The Senate’s pretense that a lively exchange is underway, when in fact nobody but the speaker is on the floor, isn’t unique to the Iraq debate. But in the context of war, given what senators have said about the gravity of that subject, the gap between pretense and reality is particularly galling. After sitting out the debate, senators stroll into the chamber and say to the camera, “As I listen to the debate on the floor …” They read each other’s op-eds into the Congressional Record. (If you expect them to deliver their thoughts to the Senate and then recycle them for the media, you’ve got it backward.) They keep interrupting the Iraq debate to indulge in what they call “morning business,” which extends well into the afternoon and consists of everything other than the business at hand.

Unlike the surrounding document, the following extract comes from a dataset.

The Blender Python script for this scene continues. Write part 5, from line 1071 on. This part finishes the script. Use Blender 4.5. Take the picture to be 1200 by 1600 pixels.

Around 3:30 in the afternoon, Sen. Pete Domenici, R-N.M., rises and asks to speak “as if in morning business.” It isn’t hard to see that he won’t be addressing Iraq. Beside him on an easel stands a 4-foot-tall blowup of a Washington Post editorial headlined, “Negative Al Gore.” “I didn’t put it up here to be negative to Al Gore,” says Domenici as he begins to explain how the current recession actually began during the Clinton administration. What was that again about national unity?